Dáil Éireann Debate, Wednesday - 26 July 2017

Wednesday, 26 July 2017

Ceisteanna (229)

Noel Grealish

Ceist:

229. Deputy Noel Grealish asked the Minister for Public Expenditure and Reform if the cuts to pensions of retired public servants under FEMPI can be restored before 2021 (details supplied); if he will reassure retired public servants that parity between retirees and serving public servants will be maintained; and if he will make a statement on the matter. [35237/17]

Amharc ar fhreagra

Freagraí scríofa

The particular measure which has cut certain public service pensions under the financial emergency legislation is the Public Service Pension Reduction (PSPR). Introduced in 2011 under the Financial Emergency Measures in the Public Interest Act 2010, PSPR reduces the value of those public service pensions which have pre-PSPR values above specified thresholds. It does so in a progressively structured way which has a proportionately greater effect on higher value pensions.

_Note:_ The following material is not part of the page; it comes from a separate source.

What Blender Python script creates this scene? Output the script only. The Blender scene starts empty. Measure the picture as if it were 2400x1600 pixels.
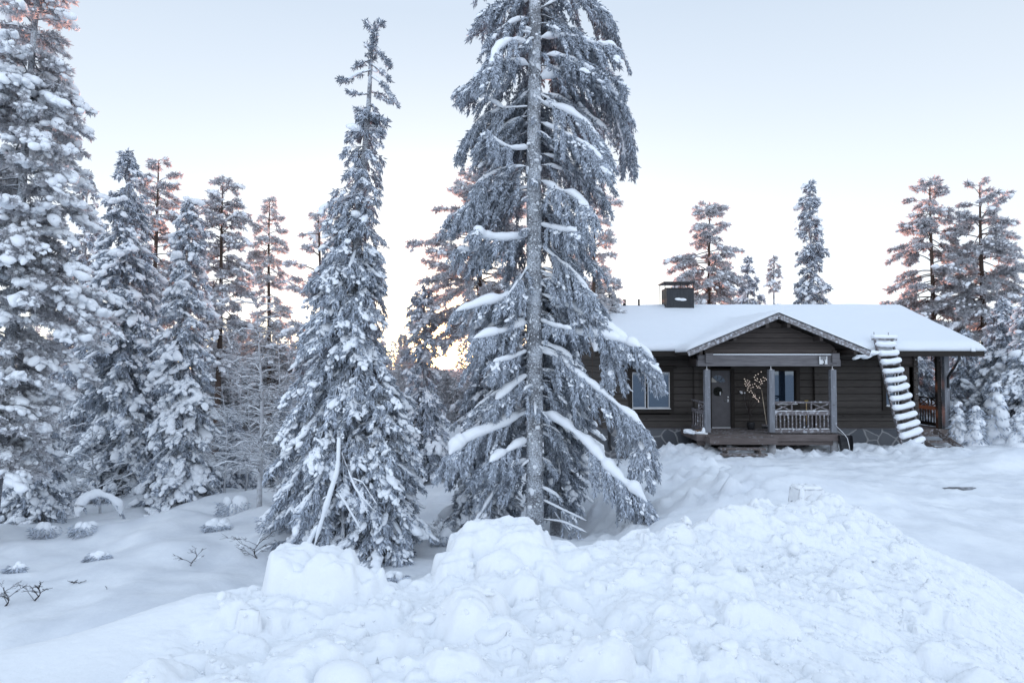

A very significant part-unwinding of PSPR in three stages is taking place under the Financial Emergency Measures in the Public Interest Act 2015, with PSPR-affected pensioners getting pension increases via substantial restoration of the PSPR cuts on 1 January 2016, 1 January 2017 and 1 January 2018.

On 1 January 2016 all pensions of up to at least €18,700 became exempt from PSPR; from 1 January 2017, all pensions of up to at least €26,000 are now exempt from PSPR, and from 1 January 2018 all pensions of up to at least €34,132 per year will be exempt from PSPR. Those pensioners not fully removed from the reach of PSPR by dint of these changes will, in the majority of cases, benefit by €1,680 per year from 2018. The cost of these changes is estimated at about €90 million on a full-year basis from 2018.

Section 6.2 of the proposed Public Service Stability Agreement 2018-2020, which if ratified, will be an extension of the Lansdowne Road Agreement, indicates that over the duration of that agreement, policy on public service pensions in payment will be guided by the following three elements:

First, the need to adopt an equitable approach to the various public service pensioner cohorts differentiated by date of retirement (in particular pre and post end-February 2012) is affirmed.

Second, for those who retired or will retire post end-February 2012, to the extent that they retired on reduced salaries for pension award purposes, they will receive pension increases in line with pay increases received by their peers currently in employment in accordance with the terms of the collective agreement.

Third, when alignment is achieved between pre and post end-February 2012 pensioners, as will happen progressively for salary ranges up to €70,000 in 2020 under the proposed collective agreement, pay increases will continue to benefit pensions in payment for the duration of the agreement.

This means that over the period of the agreement, if ratified, public service pensions in payment will increase in line with pay increases where necessary to ensure that those pensions are equal to the pensions being awarded to same-grade retiring staff.